Gallery mortality alert

Nicole Klagsbrun, who closed her Chelsea gallery last year

Nicole Klagsbrun, who closed her Chelsea gallery last year /Photo: Christopher Burke

Long  directories of open galleries and the recent overview of the gallery scene in the New York Times to the contrary, your trusty sentinel will continue to conduct his ongoing gallery death watch. Many seem to believe lately that all we’ll have in the future are buyers with jet lag from art fair hopping or carpel tunnel from Web surfing, followed by the writing and mailing of checks. The Internet has been good to me, in that regard, now and then, and may bring buyers in the future, thanks primarily to Art Brokerage, but a solo show in a gallery is for me the equivalent, in music, of a great album, as opposed to a single. Where are the White Albums, the One Man Dogs, the Evil Empires of our day? Well, actually, some bands, like Spoon, do produce integrated sets of music on LP. Gimme Fiction, for example. Fox Confessor Bring the Flood, which is all of a piece, from Neko Case. The album as a coherent unit of creative effort survives. And great solo shows, like Susie MacMurray’s at Danese, are still happening. I’d hate to lose them. The best shows are greater than the sum of their parts. The museums we will have always with us, anyway, right? But the loss of galleries is just another loss of Main Street mom-and-pop commerce in favor of the big box warehouse. This article tries to finger the culprits, but it’s pretty much everything: our top-heavy ancien regime income distribution (that wouldn’t be a pejorative historical reference if the super rich woke up to what’s needed), the Internet, the art fair, and, I think, the way art has tended since, well, Manet, addressing itself to a more and more exclusive, insular audience.
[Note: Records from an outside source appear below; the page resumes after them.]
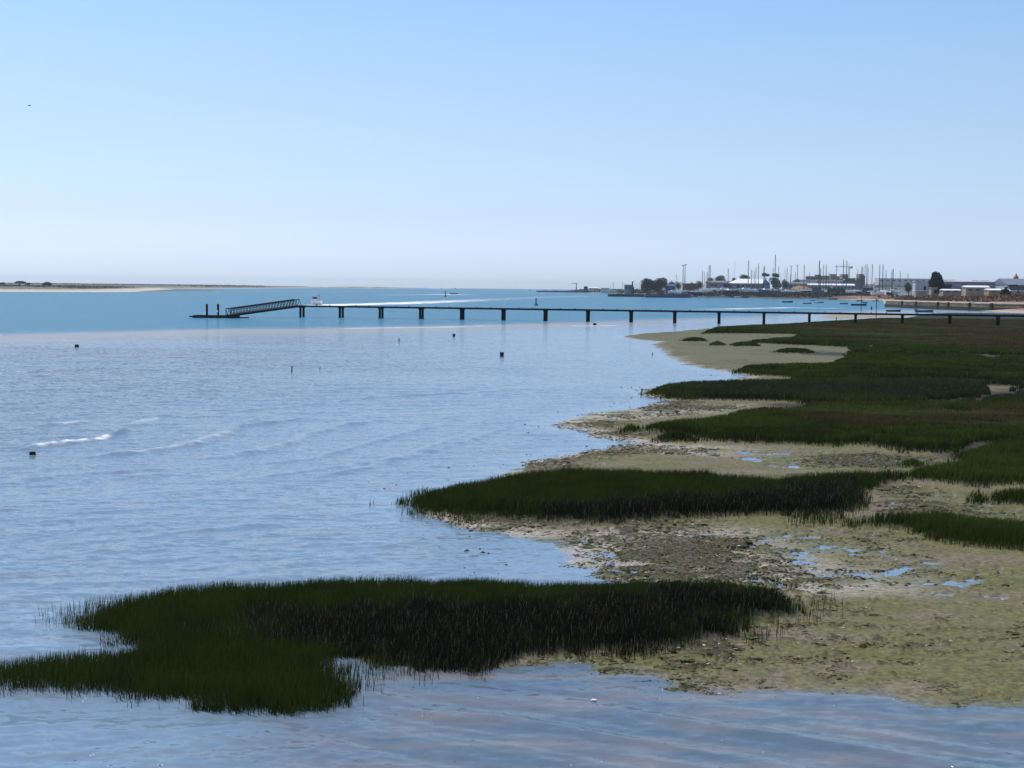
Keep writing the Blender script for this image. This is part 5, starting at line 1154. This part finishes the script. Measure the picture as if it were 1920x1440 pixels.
# cars parked along the shore edge of the yard
def car(x_, y_, z_, rz, cm, lab):
    t = thing('parked_car', lab, 'car', (x_, y_, z_), rz, 'cars parked at the edge of the boat yard')
    prof = [(-2.1,.35),(-2.15,.8),(-1.9,.98),(-1.2,1.0),(-.8,1.42),(.6,1.44),(1.15,1.0),(1.95,.9),(2.1,.6),(2.08,.35)]
    b = MB(); b.loft([[(u_, -.85, v_) for u_, v_ in prof], [(u_, .85, v_) for u_, v_ in prof]]); b.build('body', M[cm], t)
    b = MB(); b.box((-.1, 0, 1.2), (1.75, 1.74, .34), top=.85); b.build('window', M['dark_glass'], t)
    for sx in (-1.3, 1.3):
        for sy in (-1, 1): b = MB(); b.tube((sx, sy*.88, .32), (sx, sy*.66, .32), .32, n=10); b.build('wheel', M['rubber'], t)
for i, (px, D, cm) in enumerate([(1460,1090,'gel_white'),(1468,1088,'light_grey'),(1477,1092,'navy'),(1486,1088,'gel_white'),(1494,1090,'light_grey'),(1503,1086,'black_hull'),(1511,1088,'light_grey'),(1292,1110,'gel_white'),(1334,1100,'navy'),(1352,1098,'light_grey'),(1540,1082,'gel_white'),(1594,1070,'gel_white')]):
    x_ = (px-960)/F*D; cw = {'gel_white': 'white', 'light_grey': 'silver', 'navy': 'dark blue', 'black_hull': 'black'}[cm]
    zone = next(zn for lim, zn in ZONES if px < lim)
    car(x_, D, yard_ground(px, D), rb.uniform(-.3, .3), cm, f'{cw} parked car {zone}'+(f', {ORD[i]} from left in the row' if i < 7 else ', apart from the row'))
# upturned small boats and gear on the shore slope
for i, (px, py, L, hm, lab) in enumerate([(1274,556.5,4,'gel_white','white dinghy on the shore slope right of purple barge'),(1288,555,5,'gel_white','white boat on the sand right of white dinghy, below twin poles'),(1300,554.5,5,'pale_plank','pale wooden boat hauled out on shore, right of two white ones'),(1312,553,5,'white_paint','white boat with dark inside on the shore slope left of grey shed'),
    (1326,552,4,'canvas','grey dinghy on the shore slope below left end of grey shed'),(1370,556.5,5.5,'teal_hull','pale blue boat tilted on the shore below boathouse'),(1380,555.5,5,'gel_white','white boat tilted on the shore, beside the pale blue one'),(1395,556,6,'wood_hull','dark brown boat pulled up on sandy shore below boathouse')]):
    D = 1100; x_ = (px-960)/F*(D:=1108 if i > 1 else 1112); z_ = gz(x_, D)
    t = thing('beached_boat', lab, 'boat', (x_, D, max(z_, .2)+.2), rb.uniform(-.6, .6), 'boats pulled up on harbour shore'); t.rotation_euler.x = rb.uniform(-.25, .25)
    open_hull(L, L*.36, L*.13, draft=.2, sheer=.4).build('hull', M[hm], t); b = MB(); b.box((0, 0, L*.1), (.25, L*.3, .05)); b.build('thwart', M['pale_plank'], t)

# ------------------------------------------------------------ haze
hm_ = bpy.data.materials.new('haze'); hm_.use_nodes = True; n = hm_.node_tree.nodes; n.clear()
vo = n.new('ShaderNodeVolumePrincipled'); vo.inputs['Color'].default_value = (.86, .95, 1, 1); vo.inputs['Density'].default_value = .000068; vo.inputs['Anisotropy'].default_value = .2
oo = n.new('ShaderNodeOutputMaterial'); hm_.node_tree.links.new(vo.outputs[0], oo.inputs['Volume'])
b = MB(); b.box((0, 0, 21), (18600, 18600, 48)); o = b.build('haze', hm_); tag(o, 'thin pale sea haze over bay and harbour', 'haze', None, 'stuff')
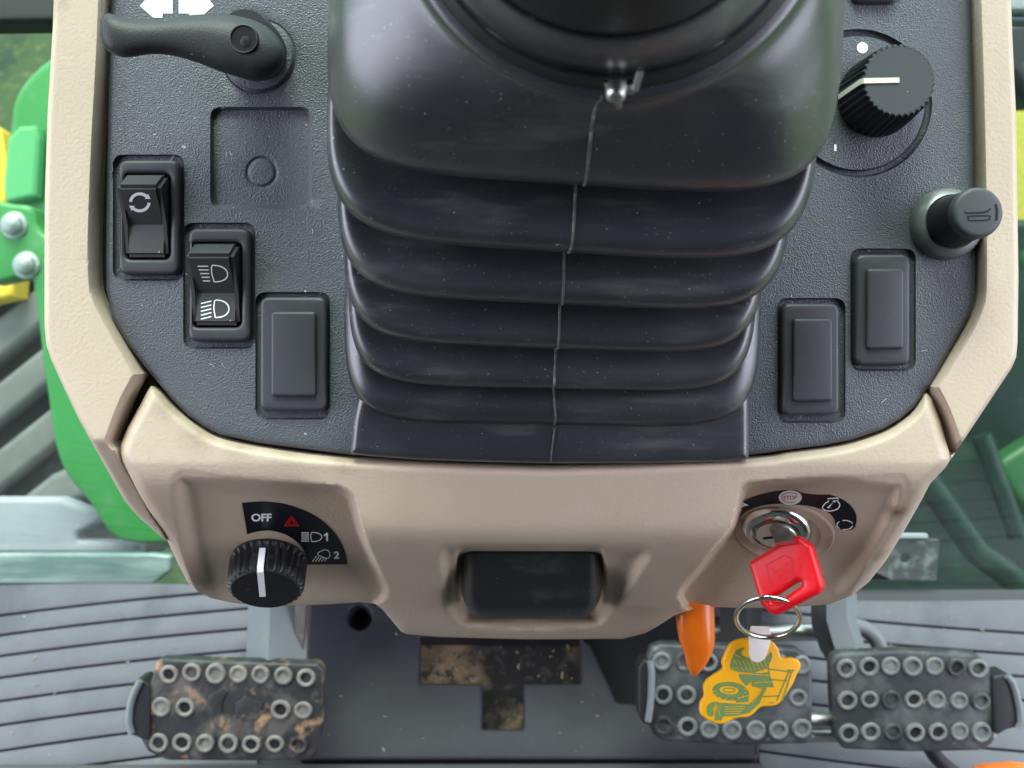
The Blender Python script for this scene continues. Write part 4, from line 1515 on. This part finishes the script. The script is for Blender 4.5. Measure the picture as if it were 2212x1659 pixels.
def pedal(label, outline, studs, arm, bracket, zc, mats, emblem=None, edge=()):
    pm, sm = mats
    xs = [p[0] for p in outline]; ys = [p[1] for p in outline]
    c_ = W(sum(xs) / len(xs), sum(ys) / len(ys), zc)
    t = thing('foot_pedal', c_, label, 'pedal', 'three foot pedals under the console')
    pp = Plane(c_, (0, -0.06, 1))
    mb = MB()
    slab(mb, [outline], pp, 0, -9, 2.4, back=True)
    pd = part('pad', mb, pm, t)
    for (x, y) in studs:
        mb = MB()
        wr = random.uniform(0.55, 1.05)          # wear: how much of the rim is left
        rs_ = random.uniform(0.94, 1.04)
        lathe(mb, pp, pp.uv(x + random.uniform(-1, 1), y + random.uniform(-1, 1), 2), [(r_ * rs_, h_ * wr if h_ > 0 else h_) for r_, h_ in
              [(6.3, -1), (6.0, 1.2), (5.4, 2.4), (4.6, 2.6), (3.9, 2.2), (3.6, 1.0), (3.5, 0.3)]], 28, cap=False, ecc=random.uniform(0.95, 1.05))
        slab(mb, [circle(*pp.uv(x, y, 2), 3.7, 20)], pp, 0.35 if random.random() < 0.75 else -0.02, -1, 0, uv=True, mi=1 if random.random() < 0.25 else 0)
        part('stud', mb, [sm if random.random() < 0.92 else pm, 'void'], pd)
    if emblem:
        mb = MB()
        for e in emblem:
            slab(mb, [e], pp, 1.0, -0.5, 0.7, seg=2)
        part('raised_mark', mb, pm, pd)
    mb = MB()
    slab(mb, [bracket], Plane(c_ + Vector((0, 0, -3)), (0, 0, 1)), 6, -12, 1.2, back=True)
    fl = part('side_flange', mb, 'black', t)
    mb = MB()
    tube(mb, [W(q[0], q[1], c_.z + 4) for q in edge], 2.2, 8)
    part('flange_edge', mb, 'paint_steel', fl)
    for nm, pts, w_, mt in arm:
        mb = MB()
        tube(mb, [W(*q) for q in pts], w_, 4 if nm == 'arm' else 12)
        part(nm, mb, mt, t)
    return t
u_ = lambda x, y: (x * 0.375, 1037 + y * 0.375)
studsL = [u_(*q) for q in [(968, 1125), (1102, 1115), (1238, 1120), (1370, 1120), (1500, 1125), (1628, 1130), (1758, 1145),
                           (922, 1312), (1060, 1312), (1612, 1328), (1745, 1330), (908, 1518), (1042, 1520), (1180, 1522), (1310, 1525), (1447, 1527), (1583, 1527), (1720, 1530)]]
outL = fillet([(337, 1430), (352, 1424), (520, 1430), (685, 1434), (699, 1448), (698, 1560), (684, 1630), (668, 1644), (520, 1645), (360, 1644), (318, 1625), (300, 1592), (312, 1560), (318, 1490), (330, 1455)],
              [10, 12, 0, 14, 12, 10, 12, 14, 0, 20, 16, 12, 10, 10, 12], 5)
brL = fillet([(292, 1470), (306, 1466), (322, 1480), (322, 1600), (304, 1596), (278, 1585), (274, 1560), (280, 1500)], 6, 4)
e1 = catmull([(470, 1492), (484, 1484), (494, 1490), (488, 1502), (480, 1518), (480, 1540), (486, 1558), (478, 1574), (466, 1570), (454, 1548), (446, 1522), (452, 1502)], 3)
e2 = fillet([(508, 1520), (530, 1504), (546, 1512), (566, 1518), (566, 1540), (550, 1558), (524, 1556), (508, 1540)], 4, 3)
pL = pedal('single muddy foot pedal on the left with worn raised marks', outL, studsL,
      [('arm', [(600, 1250, -345), (600, 1330, -335), (596, 1440, -320)], 20, 'paint_steel')], brL, -300, ('pad', 'stud'), [e1, e2],
      [(303, 1470), (288, 1500), (280, 1530), (278, 1562), (284, 1584)])
mb = MB()  # upright slab standing in for the yellow grass field
slab(mb, [[(638, 1280), (662, 1280), (654, 1440), (634, 1440)]], P0(-322), 0, -20, 1)
part('arm_plate', mb, 'rust_steel', pL)
v_ = lambda x, y: (1348 + x * 0.452, 1279 + y * 0.452)
s3 = 1000 / 2212 * 0.864
v_ = lambda x, y: (1348 + x * s3, 1279 + y * s3)
outM = fillet([v_(*q) for q in [(130, 380), (150, 310), (210, 290), (600, 300), (960, 315), (1030, 370), (1045, 500), (1045, 790), (1020, 842), (620, 850), (210, 828), (160, 790), (120, 700)]],
              [10, 12, 12, 0, 18, 18, 0, 16, 14, 0, 16, 12, 10], 5)
stM = [v_(*q) for q in [(212, 388), (340, 390), (468, 392), (600, 395), (730, 398), (860, 400), (985, 405), (215, 572), (345, 575), (965, 588),
                        (220, 745), (352, 750), (476, 762), (600, 768), (735, 770), (860, 768), (985, 760)]]
brM = fillet([v_(*q) for q in [(80, 420), (110, 375), (155, 380), (155, 740), (110, 730), (82, 690)]], 7, 4)
pM = pedal('middle foot pedal partly hidden by the key tag', outM, stM,
      [('arm', [(1600, 1300, -345), (1600, 1410, -325)], 14, 'black')], brM, -300, ('pad2', 'stud2'), None,
      [(1404, 1428), (1408, 1450), (1407, 1500), (1404, 1530), (1400, 1558)])
outR = fillet([v_(*q) for q in [(1145, 400), (1160, 355), (1200, 340), (1560, 325), (1960, 345), (2030, 420), (2045, 560), (2055, 830), (1990, 880), (1600, 888), (1215, 872), (1170, 815), (1150, 600)]],
              [10, 12, 14, 0, 20, 18, 0, 20, 16, 0, 18, 12, 0], 5)
stR = [v_(*q) for q in [(1232, 425), (1357, 418), (1478, 412), (1600, 412), (1722, 415), (1845, 420), (1965, 428),
                        (1238, 605), (1362, 600), (1485, 600), (1607, 600), (1732, 600), (1857, 605), (1978, 605),
                        (1245, 785), (1370, 780), (1493, 778), (1615, 778), (1742, 778), (1863, 778), (1982, 780)]]
brR = fillet([v_(*q) for q in [(2040, 470), (2130, 450), (2170, 520), (2205, 700), (2190, 745), (2120, 760), (2055, 800)]], 8, 4)
pR = pedal('right foot pedal with a full grid of ring studs', outR, stR,
      [('arm', [(1785, 1270, -350), (1788, 1350, -345), (1806, 1400, -330), (1835, 1440, -318)], 11, 'black'),
       ('arm', [(1818, 1280, -330), (1818, 1340, -325), (1830, 1380, -318), (1846, 1430, -312)], 10, 'paint_steel')], brR, -300, ('pad2', 'stud2'), None,
      [v_(2118, 462), v_(2150, 500), v_(2170, 560), v_(2190, 650), v_(2196, 720), v_(2180, 752)])

# rods behind the pedals
mb = MB()  # upright slab standing in for the yellow grass field
tube(mb, [W(1500, 1366, -365), W(1780, 1366, -365)], 6, 14)
tag(part('pedal_shaft', mb, 'steel'), 'horizontal steel shaft just under the fascia behind the pedals', 'shaft')
mb = MB()  # upright slab standing in for the yellow grass field
tube(mb, [W(1720, 1556, -320), W(1830, 1556, -320)], 5.5, 14)
tube(mb, [W(1720, 1590, -326), W(1830, 1590, -326)], 4, 14)
tag(part('pedal_link', mb, 'steel'), 'short steel link joining the two right hand pedals', 'link rod')
mb = MB()  # upright slab standing in for the yellow grass field
tube(mb, [W(x, y, z) for x, y, z in catmull([(1840, 1352, -350), (1870, 1360, -350), (1895, 1385, -350), (1908, 1430, -350)], 5, False)], 5.5, 14)
tag(part('return_pipe', mb, 'paint_steel'), 'curved grey pipe above the right foot pedal', 'pipe')
mb = MB()  # upright slab standing in for the yellow grass field
tube(mb, [W(x, y, z) for x, y, z in catmull([(2000, 1600, -340), (2022, 1635, -350), (2055, 1665, -360), (2100, 1700, -365)], 5, False)], 5, 14)
tag(part('floor_cable', mb, 'black'), 'black cable leaving the lower edge of the right foot pedal', 'cable')
mb = MB()  # upright slab standing in for the yellow grass field
slab(mb, [fillet([(2128, 1682), (2150, 1674), (2212, 1669), (2260, 1674), (2260, 1720), (2128, 1720)], 6, 3)], P0(-300), 0, -20, 3)
tag(part('orange_grip', mb, 'orange'), 'sliver of an orange grip at the bottom right corner', 'grip')
# near-black sheet painting the shade of the gap beside the tunnel
mb = MB()  # upright slab standing in for the yellow grass field
slab(mb, [fillet([(1262, 1330), (1560, 1330), (1560, 1400), (1480, 1500), (1380, 1530), (1330, 1528), (1262, 1400)], 8, 3)], Plane(floor_pl.pos(0, 0, 8), floor_pl.n), 0, -12, 2)
tag(part('dark_gap_sheet', mb, 'void'), 'black sheet as the shaded gap between the tunnel cover and the middle pedal', 'dark gap')

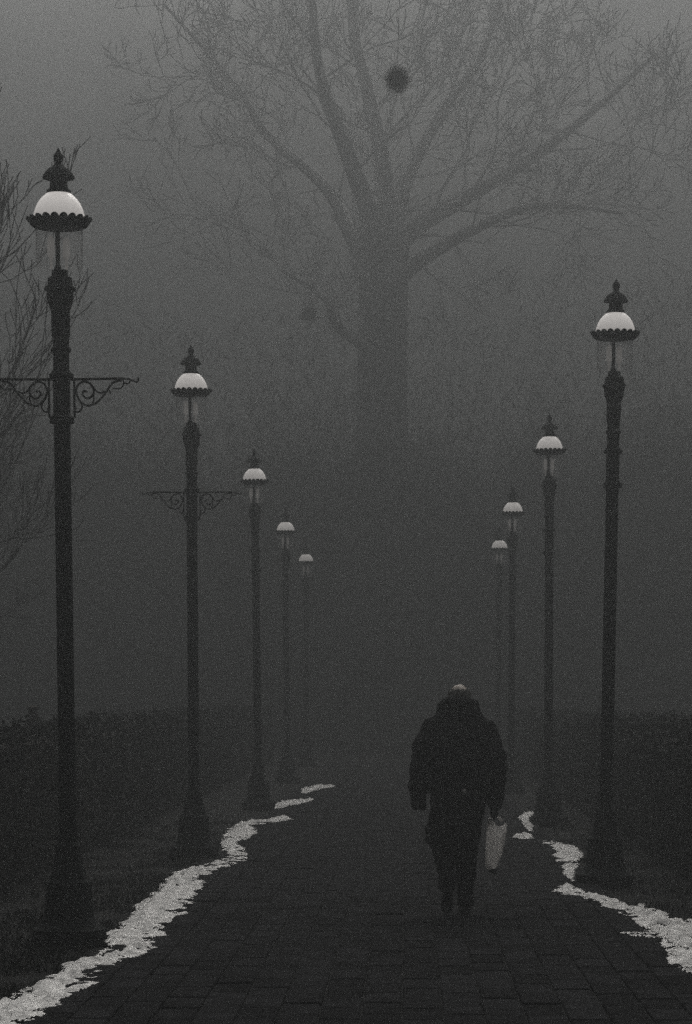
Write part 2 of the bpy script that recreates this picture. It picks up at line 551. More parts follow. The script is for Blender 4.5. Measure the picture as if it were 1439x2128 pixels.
# ------------------------------------------------------------------ grass on the verges (stuff)
def blades(name, regions, mat_, hmin, hmax, w):
    V, F = [], []
    for (x0, x1, y0, y1, cnt) in regions:
        xs = rng.uniform(x0, x1, cnt)
        ys = y0 + (y1 - y0) * rng.random(cnt) ** 1.6
        for x, y in zip(xs, ys):
            if mnoise.noise(Vector((x * 2, y * 1.1, 0))) < -0.15:
                continue
            h = random.uniform(hmin, hmax)
            a = random.uniform(0, 6.28)
            dx, dy = math.cos(a) * w, math.sin(a) * w
            l = random.gauss(0, 0.5) * h
            l2_ = random.gauss(0, 0.5) * h
            o = len(V)
            V += [(x - dx, y - dy, -0.01), (x + dx, y + dy, -0.01), (x + l, y + l2_, h)]
            F.append((o, o + 1, o + 2))
    me = np_mesh(name, np.array(V), np.array(F), mat_)
    o = bpy.data.objects.new(name, me)
    COL.objects.link(o)
    return o
g = blades('grass', [(-4.2, -1.98, 11, 30, 26000), (1.72, 3.0, 12, 34, 9000)], M_GRASS, 0.02, 0.06, 0.006)
tag(g, 'short dark winter grass on the verges beside the path', 'grass', kind='stuff')

# ------------------------------------------------------------------ hedges
def hedge(xf, xb, y0, y1, htop, nleaf, label):
    root = empty('hedge', ((xf + xb) / 2, (y0 + y1) / 2, 0), label, 'hedge', 'low hedges behind the lamp rows')
    cx, cy = (xf + xb) / 2, (y0 + y1) / 2
    lo, hi = min(xf, xb), max(xf, xb)
    def top(x, y):
        return htop(y) + 0.05 * fbm(x, y, 0.45) + 0.035 * fbm(x + 9, y, 1.9)
    core = MB()
    ys = np.arange(y0, y1 + 0.01, 0.5)
    prof = []
    for y in ys:
        t0, t1 = top(lo, y), top(hi, y)
        sw = 0.05 * fbm(lo, y, 0.8)
        prof.append([(lo + 0.10 + sw, y, -0.05), (lo + 0.08 + sw, y, t0 - 0.14), (lo + 0.22, y, t0 - 0.07), (hi - 0.22, y, t1 - 0.07), (hi - 0.08 - sw, y, t1 - 0.14), (hi - 0.10 - sw, y, -0.05)])
    vs_, fs_ = [], []
    for p in prof:
        vs_ += [(a - cx, b_ - cy, c) for a, b_, c in p]
    for j in range(len(prof) - 1):
        for k in range(5):
            a = j * 6 + k
            fs_.append((a, a + 1, a + 7, a + 6))
    fs_.append((5, 4, 3, 2, 1, 0))
    e = (len(prof) - 1) * 6
    fs_.append((e, e + 1, e + 2, e + 3, e + 4, e + 5))
    core.add(vs_, fs_)
    core.build('branch_core', M_TWIG, root)
    V, F = [], []
    for _ in range(nleaf):
        y = y0 + (y1 - y0) * random.random() ** 1.5
        r = random.random()
        x = random.uniform(lo, hi)
        tz = top(x, y)
        if r < 0.5:
            x = lo if xf == lo else hi
            inner = abs(random.gauss(0, 0.06)) + 0.02 * fbm(y, 0, 2)
            x += inner if x == lo else -inner
            z = random.uniform(0, tz)
        else:
            z = tz - abs(random.gauss(0, 0.05)) + (random.random() ** 8) * 0.12
        s_ = random.uniform(0.018, 0.042) * (1 + 0.02 * max(0, y - 20))
        d1 = Vector((random.gauss(0, 1), random.gauss(0, 1), random.gauss(0, 1))).normalized()
        d2 = d1.cross(Vector((random.gauss(0, 1), random.gauss(0, 1), random.gauss(0, 1)))).normalized()
        c = Vector((x - cx, y - cy, z))
        o = len(V)
        V += [c - d1 * s_, c + d2 * s_ * 0.5, c + d1 * s_, c - d2 * s_ * 0.5]
        F.append((o, o + 1, o + 2, o + 3))
    me = np_mesh('foliage', np.array(V), np.array(F), M_HEDGE)
    o = bpy.data.objects.new('foliage', me)
    COL.objects.link(o)
    o.parent = root
    o['kind'] = 'stuff'
    return root
hedge(-3.25, -4.25, 10, 58, lambda y: 1.30, 42000, 'low dark clipped hedge beyond the grass verge to the left of the path')
hedge(2.45, 3.9, 12, 58, lambda y: 1.26 - 0.002 * max(0, y - 30), 42000, 'low black hedge along the right side of the path')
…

Art is itself part of the problem when it’s a cerebral, clever, recherche exercise addressed to a tiny coterie of initiates and forgets that mysterious beauty is Job One.

From the piece by Anthony Haden-Guest: “One truism is that the market now governs the art business as never before and that the market is subject to the 99/1 effect, as most markets seem to be these days. What I mean by this is that there is generally one percent of winners in a market and then there is everybody else.”